"GLORYHUNTERS, are we?" the taxi driver quipped as he glanced in his rear-view mirror.

He was partly right: of the family group of five sitting in his vehicle, two of us qualified as such. My sister was seeing her first football match in nearly four decades. I was about to watch my first Falkirk game in nearly a quarter of a century.

I'd got out of the habit, long before then, of watching Falkirk regularly. The demands of work had seen to that. I dimly remembered what it was like to have been an enthusiastic fan all these years ago, when much of my weekend would be shaped by the Bairns' Saturday-afternoon result. A win meant that everything in the world was fine. The taint of a solid defeat, or a cup exit, lingered all the way to the Monday morning, like a persistent hangover.

But there we were at Hampden last Saturday, bumping into, or finding ourselves seated next to, friends and colleagues. I ran into an old neighbour for the first time since 1982. It was that sort of day.

It felt odd to be watching my old team play for the first time in ages but it felt even odder, having been accustomed to watching live games or recorded highlights on TV, to watch a game unfold without the benefit of an excitable commentary.
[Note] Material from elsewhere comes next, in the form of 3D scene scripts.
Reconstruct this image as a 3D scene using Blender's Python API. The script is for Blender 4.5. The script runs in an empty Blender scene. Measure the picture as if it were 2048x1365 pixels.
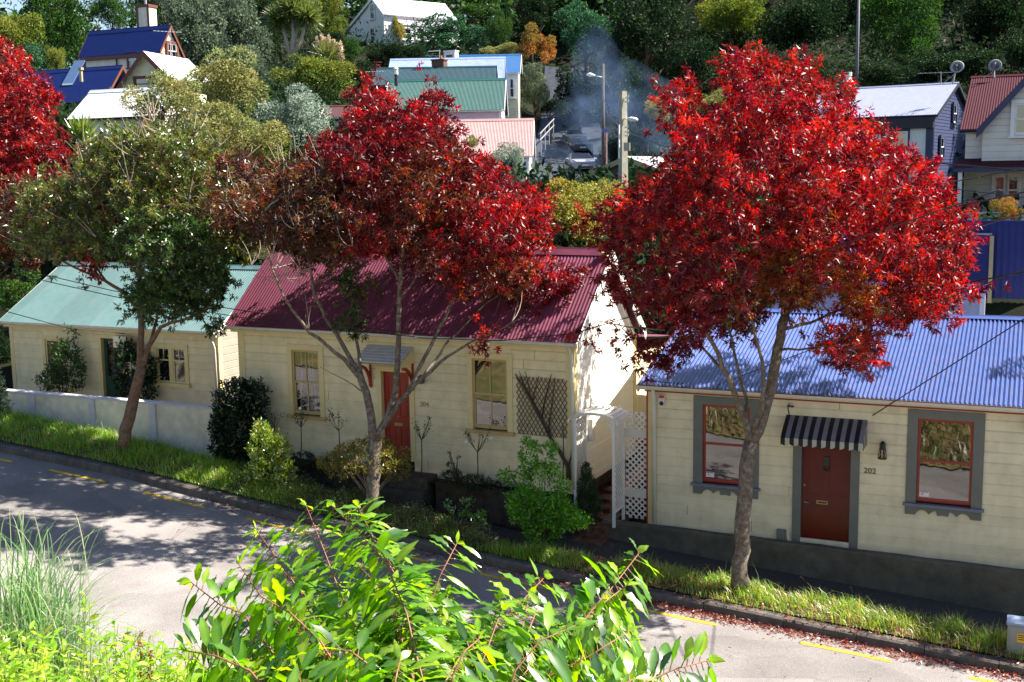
import bpy, bmesh, math, random
import numpy as np
from mathutils import Vector
random.seed(7); RNG = np.random.default_rng(11)
SC = bpy.context.scene
COL = SC.collection
rad = math.radians

# ------------------------------------------------------------------ camera
FPX = 2350.0                      # focal length in pixels of the 2048 px wide photograph
PITCH, ROLL = rad(8.0), 0.015
CAM = np.array([0.0, 0.0, 9.0])
cF = np.array([0, math.cos(PITCH), -math.sin(PITCH)])
_R0 = np.array([1.0, 0, 0]); _U0 = np.array([0, math.sin(PITCH), math.cos(PITCH)])
cR = _R0*math.cos(ROLL) - _U0*math.sin(ROLL)
cU = _U0*math.cos(ROLL) + _R0*math.sin(ROLL)
cam = bpy.data.cameras.new('camera'); camo = bpy.data.objects.new('camera', cam); COL.objects.link(camo)
cam.sensor_width = 36.0; cam.lens = 36.0*FPX/2048.0; cam.clip_start = 0.2; cam.clip_end = 2000
from mathutils import Matrix
camo.matrix_world = Matrix(((cR[0], cU[0], -cF[0], CAM[0]), (cR[1], cU[1], -cF[1], CAM[1]), (cR[2], cU[2], -cF[2], CAM[2]), (0, 0, 0, 1)))
SC.camera = camo

# ------------------------------------------------------------------ light
# street frame: u along the cottage fronts (to the right), v towards the road, z up
EU = np.array([math.cos(rad(24)), -math.sin(rad(24)), 0]); NV = np.array([-math.sin(rad(24)), -math.cos(rad(24)), 0])
sd = EU*3.75 - NV*2.25 + np.array([0, 0, 4.65])          # towards the sun: right, behind the cottages, high
sd = sd/np.linalg.norm(sd)
sun = bpy.data.lights.new('sun', 'SUN'); sun.energy = 5.0; sun.angle = rad(0.5); sun.color = (1.0, 0.93, 0.82)
suno = bpy.data.objects.new('sun', sun); COL.objects.link(suno)
suno.rotation_euler = Vector(sd).to_track_quat('Z', 'Y').to_euler(); suno.location = (20, 20, 60)
W = bpy.data.worlds.new('World'); SC.world = W; W.use_nodes = True
nt = W.node_tree; bg = nt.nodes['Background']
sky = nt.nodes.new('ShaderNodeTexSky'); sky.sky_type = 'NISHITA'; sky.sun_disc = False
sky.sun_elevation = math.asin(sd[2]); sky.sun_rotation = math.atan2(sd[0], sd[1]); sky.air_density = 1.0; sky.dust_density = 0.6; sky.ozone_density = 1.6
nt.links.new(sky.outputs[0], bg.inputs[0]); bg.inputs[1].default_value = 0.064
SC.view_settings.view_transform = 'Standard'; SC.view_settings.look = 'None'; SC.view_settings.exposure = 1.65; SC.view_settings.gamma = 1
SC.cycles.max_bounces = 6; SC.cycles.diffuse_bounces = 3; SC.cycles.transmission_bounces = 5; SC.cycles.transparent_max_bounces = 8
SC.cycles.volume_bounces = 0; SC.cycles.use_denoising = True; SC.cycles.sample_clamp_indirect = 6

# ------------------------------------------------------------------ measuring helpers
def ray(x, y): return cF + (x-1024)/FPX*cR + (682.5-y)/FPX*cU
def at(x, y, d): return CAM + d*ray(x, y)
def depth(P): return float((np.asarray(P)-CAM) @ cF)
class Fr:
    """vertical frame: u along a front, v out of it, z absolute"""
    def __init__(s, o, deg):
        s.o = np.array([o[0], o[1], 0.0]); t = rad(deg); s.deg = deg
        s.e = np.array([math.cos(t), -math.sin(t), 0]); s.n = np.array([-math.sin(t), -math.cos(t), 0])
    def w(s, u, v, z): return s.o + s.e*u + s.n*v + np.array([0, 0, z])
    def uz(s, x, y, v=0.0):
        q = ray(x, y); o = s.o + s.n*v; k = ((o-CAM) @ s.n)/(q @ s.n); P = CAM + q*k
        return float((P-s.o) @ s.e), float(P[2])
A = Fr((2.8315, 23.8423), 24)       # blue roofed cottage 202
B = Fr((1.2586, 23.9433), 25.5)     # maroon roofed cottage 204 (u=0 is its right corner)
Cf = Fr((-12.4923, 33.1963), 24.5)  # green roofed cottage

# ------------------------------------------------------------------ mesh helpers
ORG = {}
class MB:
    def __init__(s): s.v = []; s.f = []; s.m = []; s.mi = 0
    def add(s, vs, fs):
        b = len(s.v); s.v.extend([tuple(map(float, p)) for p in vs]); s.f.extend([tuple(b+i for i in f) for f in fs]); s.m.extend([s.mi]*len(fs)); return s
    def quad(s, a, b, c, d): return s.add([a, b, c, d], [(0, 1, 2, 3)])
    def box(s, fr, u0, u1, v0, v1, z0, z1):
        P = [fr.w(u, v, z) for z in (z0, z1) for v in (v0, v1) for u in (u0, u1)]
        return s.add(P, [(0, 1, 3, 2), (4, 6, 7, 5), (0, 4, 5, 1), (2, 3, 7, 6), (0, 2, 6, 4), (1, 5, 7, 3)])
    def bar(s, p, q, w, h=None, up=(0, 0, 1)):
        h = h or w; p = np.array(p, float); q = np.array(q, float); d = q-p; d /= np.linalg.norm(d)+1e-9
        a = np.cross(d, up); 
        if np.linalg.norm(a) < 1e-4: a = np.cross(d, (1, 0, 0))
        a /= np.linalg.norm(a); b = np.cross(a, d)
        P = [c + a*i*w/2 + b*j*h/2 for c in (p, q) for i, j in ((-1, -1), (1, -1), (1, 1), (-1, 1))]
        return s.add(P, [(0, 3, 2, 1), (4, 5, 6, 7), (0, 1, 5, 4), (1, 2, 6, 5), (2, 3, 7, 6), (3, 0, 4, 7)])
    def tube(s, pts, rs, n=6, cap=True):
        pts = [np.array(p, float) for p in pts]
        if not hasattr(rs, '__len__'): rs = [rs]*len(pts)
        vs = []; prev = None
        for i, p in enumerate(pts):
            d = pts[min(i+1, len(pts)-1)] - pts[max(i-1, 0)]; d = d/(np.linalg.norm(d)+1e-9)
            if prev is None:
                a = np.cross(d, (0.3, 0.9, 0.1)); 
                if np.linalg.norm(a) < 1e-3: a = np.cross(d, (1, 0, 0))
            else: a = prev - d*(prev @ d)
            a = a/(np.linalg.norm(a)+1e-9); prev = a; b = np.cross(d, a)
            for k in range(n):
                t = 2*math.pi*k/n; vs.append(p + rs[i]*(a*math.cos(t)+b*math.sin(t)))
        fs = []
        for i in range(len(pts)-1):
            for k in range(n):
                fs.append((i*n+k, i*n+(k+1) % n, (i+1)*n+(k+1) % n, (i+1)*n+k))
        if cap: fs.append(tuple(range(n-1, -1, -1))); fs.append(tuple((len(pts)-1)*n+k for k in range(n)))
        return s.add(vs, fs)
    def disc(s, c, nrm, r, n=16, th=0.02, bulge=0.0):
        nrm = np.array(nrm, float); nrm /= np.linalg.norm(nrm); a = np.cross(nrm, (0, 0, 1)); a /= np.linalg.norm(a)+1e-9; b = np.cross(nrm, a); c = np.array(c, float)
        rings = [(1.0, 0.0), (0.75, -bulge*0.45), (0.4, -bulge*0.84), (0.02, -bulge)]
        vs = []; 
        for rr, h in rings:
            for k in range(n):
                t = 2*math.pi*k/n; vs.append(c + nrm*h + (a*math.cos(t)+b*math.sin(t))*r*rr)
        for k in range(n):
            t = 2*math.pi*k/n; vs.append(c - nrm*(th+bulge*0.5) + (a*math.cos(t)+b*math.sin(t))*r*0.6)
        fs = []
        for i in range(3):
            for k in range(n): fs.append((i*n+k, i*n+(k+1) % n, (i+1)*n+(k+1) % n, (i+1)*n+k))
        for k in range(n): fs.append((4*n+k, 4*n+(k+1) % n, (k+1) % n, k))
        fs.append(tuple(3*n+k for k in range(n))); fs.append(tuple(4*n+k for k in range(n)))
        return s.add(vs, fs)
    def build(s, name, mats, parent=None, smooth=False, label=None):
        me = bpy.data.meshes.new(name); org = ORG.get(parent.name, np.zeros(3)) if parent else np.zeros(3)
        me.from_pydata([(p[0]-org[0], p[1]-org[1], p[2]-org[2]) for p in s.v], [], s.f)
        if not isinstance(mats, (list, tuple)): mats = [mats]
        for m in mats: me.materials.append(m)
        if len(mats) > 1: me.polygons.foreach_set('material_index', s.m)
        if smooth: me.polygons.foreach_set('use_smooth', [True]*len(s.f))
        me.update()
        return link(name, me, parent, label)
def link(name, me, parent=None, label=None):
    o = bpy.data.objects.new(name, me); COL.objects.link(o)
    if parent: o.parent = parent; ORG[o.name] = ORG.get(parent.name, np.zeros(3))
    if label: o['label'] = label
    return o
def tag(o, label=None, cat=None, group=None, kind=None):
    if label: o['label'] = label
    if cat: o['category'] = cat
    if group: o['group'] = group
    if kind: o['kind'] = kind
    return o
def thing(name, label, cat, loc=(0, 0, 0), group=None):
    o = bpy.data.objects.new(name, None); COL.objects.link(o); o.location = tuple(map(float, loc)); o.empty_display_size = 0.2
    ORG[o.name] = np.array(loc, float); return tag(o, label, cat, group)
def np_mesh(name, V, F, mats, parent=None, tint=None, smooth=False, label=None):
    """V (n,3) world, F (m,k) int array, tint (n,3) base colours"""
    org = ORG.get(parent.name, np.zeros(3)) if parent else np.zeros(3)
    V = np.asarray(V, np.float32) - org.astype(np.float32); F = np.asarray(F, np.int32); k = F.shape[1]
    me = bpy.data.meshes.new(name); me.vertices.add(len(V)); me.vertices.foreach_set('co', V.ravel())
    me.loops.add(F.size); me.loops.foreach_set('vertex_index', F.ravel())
    me.polygons.add(len(F)); me.polygons.foreach_set('loop_start', np.arange(0, F.size, k, dtype=np.int32))
    if smooth: me.polygons.foreach_set('use_smooth', np.ones(len(F), bool))
    for m in (mats if isinstance(mats, (list, tuple)) else [mats]): me.materials.append(m)
    if tint is not None:
        at_ = me.attributes.new('tint', 'FLOAT_COLOR', 'POINT')
        c = np.ones((len(V), 4), np.float32); c[:, :3] = np.clip(tint, 0, 1); at_.data.foreach_set('color', c.ravel())
    me.update(); me.validate()
    return link(name, me, parent, label)

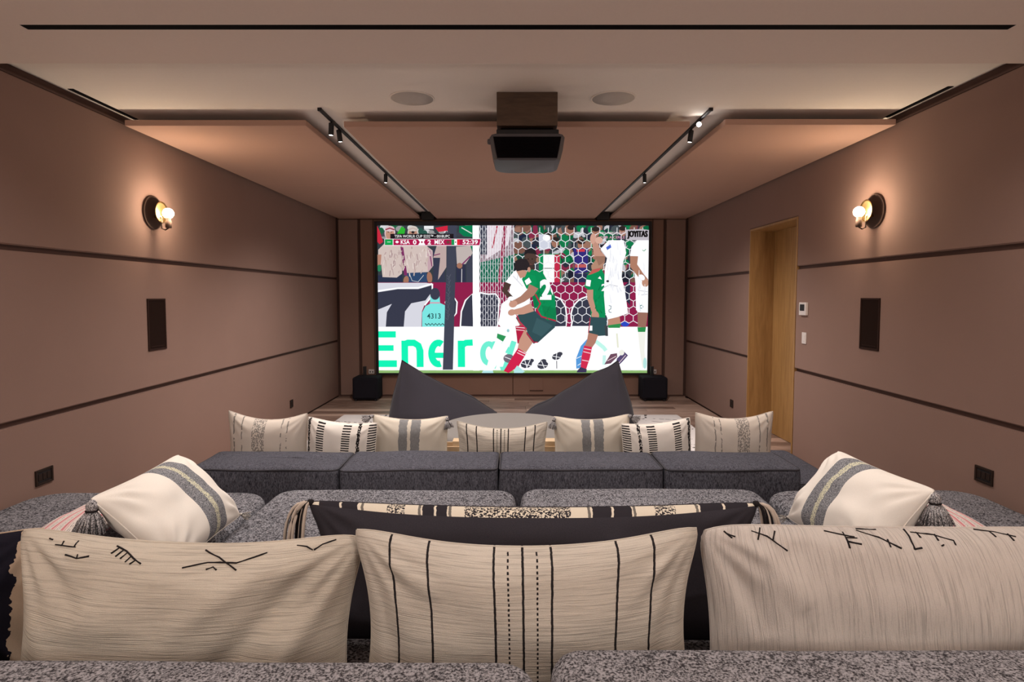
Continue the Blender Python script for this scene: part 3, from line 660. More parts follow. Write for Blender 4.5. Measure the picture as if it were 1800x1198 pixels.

I remembered something else from those years from my years at Brockville: the communal sense of anticipation, the rolling thunder of applause or jeers that periodically rumbled round the stands, the ritual abuse directed at the referee, the elation when we scored and the gloom when we conceded. (It was a shame when the ground was flattened, and replaced with a supermarket).

On Saturday, a thick dark cloud settled over us when we went behind to Caley Thistle; it was only when Falkirk rallied to equalise and suddenly looked the stronger team that it lifted entirely. The silence that fell like a cloak when Caley Thistle scored a late, unanswerable winner - spoiler alert - was as sudden as it was impenetrable.

Still, it was a great day out, with a fine, peaceable atmosphere. I'm glad we went. The more so, because football's surlier habits were coming to the fore once again: the epic corruption at Fifa, the brawl at Motherwell-Rangers, the alleged racist behaviour of three young Leicester players in Thailand. Nothing could ruin the afternoon, though - not even the private-hire taxi driver afterwards who, when asked how much it would cost to go to the city centre, replied, slightly opportunistically: "How much do you want to pay?"